The problem is, focusing on these high profile events, just because they happen to ring our innate psychological risk perception alarm bells, can distract us from greater risks. Don't get me wrong. I'm no fan of oil spills. But we are creating vast dead zones in the oceans off our urban coasts where runoff laced with fertilizers is feeding the growth of massive mats of suffocating slime and algae, killing off anything bigger. These areas are far larger than the Deepwater Horizon spill, and they are occurring around the world. We are warming the oceans with climate change, and acidifying them with carbon dioxide-laced precipitation, killing coral reefs, the rain forests of the ocean. We choke the seas with physical waste, ravage vast tracts of sea floor with heavy steel nets towed behind bottom trawling fishing fleets. These are EACH environmental catastrophes. But none of them gets nearly the attention that oil spills do with their pathetic photogenic oil coated birds and seals and their gut-turning scenes of wide swaths of brown oily gunk coating the surface. And as a result, less is being done to protect us from far greater risks.

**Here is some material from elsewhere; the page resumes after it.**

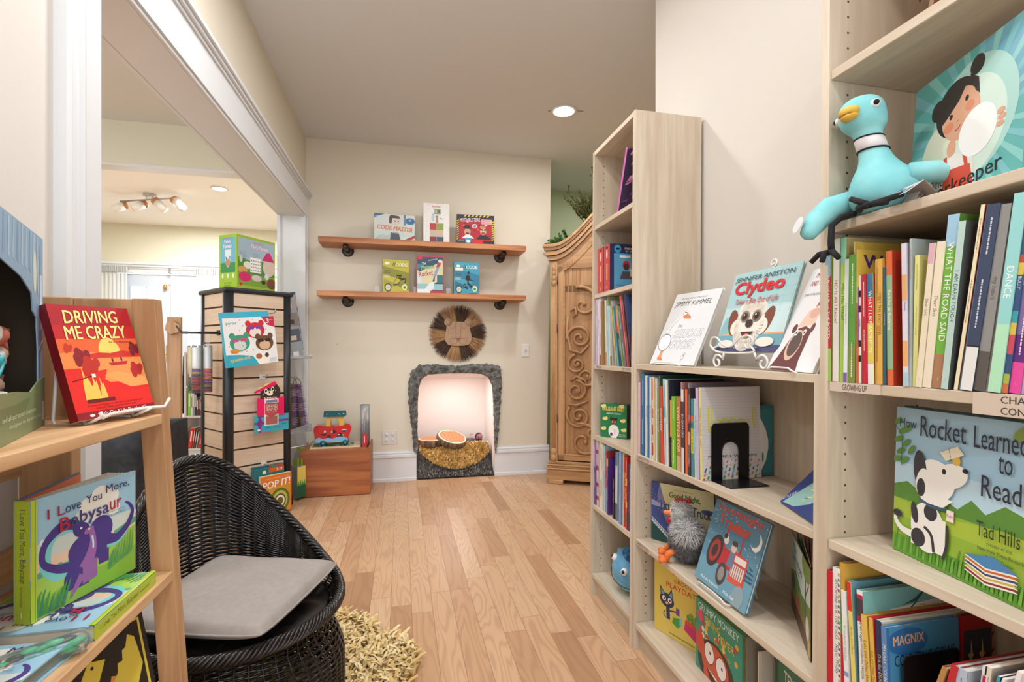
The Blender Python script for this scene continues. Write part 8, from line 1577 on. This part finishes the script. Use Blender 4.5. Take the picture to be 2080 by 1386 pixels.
b = MB(); b.ball((0, 0, 0.062), (0.058, 0.062, 0.058), gr[0], 18, 12); b.ball((0.0, -0.02, 0.10), (0.05, 0.055, 0.05), gr[1], 16, 10); fur(b, (0, 0, 0.062), (0.058, 0.062, 0.058), 6500, 0.0105, 0.0007, gr, 1, None, 0.1); fur(b, (0.0, -0.025, 0.112), (0.046, 0.06, 0.034), 2200, 0.022, 0.0007, wh, 2, None, 0.35); b.build('body', t)
b = MB(); b.ball((-0.022, 0.016, 0.155), (0.034, 0.034, 0.034), wh[1], 16, 10); fur(b, (-0.022, 0.016, 0.155), (0.034, 0.034, 0.034), 2600, 0.014, 0.0007, wh, 3, lambda d: d.x > -0.75, 0.1); b.build('head', t)
b = MB(); b.ball((-0.060, 0.022, 0.148), (0.017, 0.010, 0.009), paint('#e8803a', 0.6), 12, 8); b.build('beak', t)
b = MB()
for k in range(4): b.ball((-0.034+0.013*k, 0.014, 0.191+0.004*(k % 2)), (0.008, 0.006, 0.010), paint('#a8242c', 0.7), 10, 7)
b.build('comb', t)
b = MB(); b.ball((-0.056, 0.020, 0.124), (0.010, 0.008, 0.015), paint('#b02430', 0.7), 10, 7); b.build('wattle', t)
for y in (-0.006, 0.040): b = MB(); b.ball((-0.050, y, 0.165), 0.0045, paint('#1a1614', 0.2), 10, 7); b.build('eye', t)
for y in (-0.03, 0.035):
    b = MB(); m_or = paint('#e8793a', 0.85)
    b.tube([(-0.035, y, 0.045), (-0.062, y, 0.030), (-0.068, y, 0.012)], [0.011, 0.010, 0.011], m_or, 8)
    for q in (-0.018, 0, 0.018): b.tube([(-0.066, y, 0.011), (-0.088, y+q, 0.0095)], [0.010, 0.0085], m_or, 8)
    b.build('foot', t)
# blue fish-shaped ball plush
t = thing('whale_plush', 'round blue whale plush with a wide smile on the lowest shelf of the narrow bookcase', 'plush toy', T(0.952, 1.905, 0.1925) @ rotm('Z', 0.1) @ rotm('X', 0.35))
m_b1 = mottled('#5f9cc4', '#78b2d6', 12, 0.9, bump=0.3); m_b2 = mottled('#7fc0dc', '#98d0e6', 12, 0.9, bump=0.3); m_b3 = mottled('#1f4a78', '#4a88b8', 26, 0.9, bump=0.3, lo=0.45, hi=0.55)
b = MB(); n1, n2 = 36, 26; vs = []
for i in range(n2+1):
    th_ = PI*i/n2
    for k in range(n1): a_ = 2*PI*k/n1; vs.append((0.088*math.sin(th_)*math.cos(a_), 0.092*math.sin(th_)*math.sin(a_), 0.091*math.cos(th_)))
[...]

It's understandable. Risk perception is not a strictly fact-based, rational affair. It's affective, a mix of facts and feelings, cognition and intuition. Catastrophic risks are scarier than chronic ones. Human-made risks are scarier than natural threats. Risks imposed on us feel scarier than the same risk if we choose to take it ourselves. While we can't change the affective nature of the human risk response, we can recognize that sometimes, our feelings create what I call a Perception Gap, a gap between our fears and the facts that is dangerous in and of itself. If we're too afraid, or not afraid enough, we can do things that feel safe but actually raise our risk. And we can end up pushing the government for policies to protect us from what we're afraid of, even if that's not what actually threatens us the most, and resources spent on the relatively smaller risk are diverted away from protecting us from the bigger one.

There will always be interest in, and a market for, books about catastrophes. But let's hope that they don't play up our fears of these singular and awful events so much that we lose sight of where the real dangers lie. That would only be making the catastrophe, worse.